Mid-Year Appeal Letter From Our Team

Dear friends,

On the southern slope of Mount Murud Kecil, a logging road is creeping into clouded leopard habitat and forests rich with Rhizanthes lowii: one of the rarest flowering plants on earth. Logging company Borneoland Timber is steadily advancing towards the native customary territories of the Kenyah and Penan communities of the Upper Baram. We’ve just returned from Sarawak, where four villages are urgently mobilizing to stop them.

New logging trails are pushing towards Long Semiyang village’s protected forest and dangerously close to the watershed of the nearby Jamok communities. We met with these villages, and they are ready to act, but they need forest monitoring equipment now: boat engines to reach logging areas, drones to monitor activity, laptops to analyze the data, and Starlink to connect with nearby communities.

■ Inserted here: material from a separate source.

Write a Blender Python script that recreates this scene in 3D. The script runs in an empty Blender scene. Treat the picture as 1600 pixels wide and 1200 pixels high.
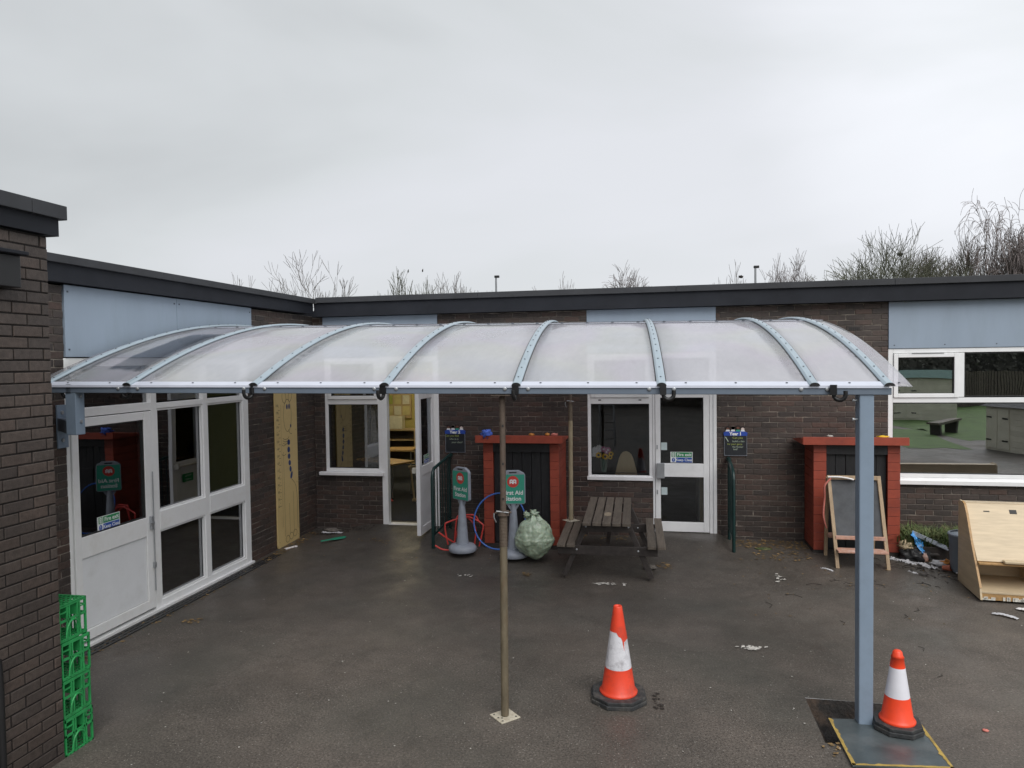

They want to document and report encroachment, and be ready to act when it happens. Three more villages have already reached out asking to join the coordinated response. Communities want to act collectively, and the momentum is undeniable.

These are the same forests where we conducted the Baram Heritage Survey. We know they harbor dozens of rare, threatened, and endangered species, and some yet to be formally described by science. They deserve protection, and so do the people who have lived among them for generations.

When Samling threatened these forests, we stood with communities and we kicked the loggers out. The threat has returned with a new face: Borneoland Timber. But communities are more organized than ever, and so are we. Now is our chance to make history again: to stand up for Indigenous rights and safeguard these forests for good.

The forests of the Upper Baram are irreplaceable, and so is this moment. We have a $40,000 matching grant on the table — but we need to raise $80,000 to get our emergency response teams up and running before the logging progresses any further. Every dollar you give right now will be doubled. Please act today.

With your donation, you can put state of the art tech directly in the hands of communities who are ready to act, right now. Every drone that goes up, every encroachment that gets reported, every new road that is stopped in its tracks gives Kenyah and Penan communities a fighting chance to safeguard these extraordinary forests. Please give what you can — the communities are ready, and they need you now.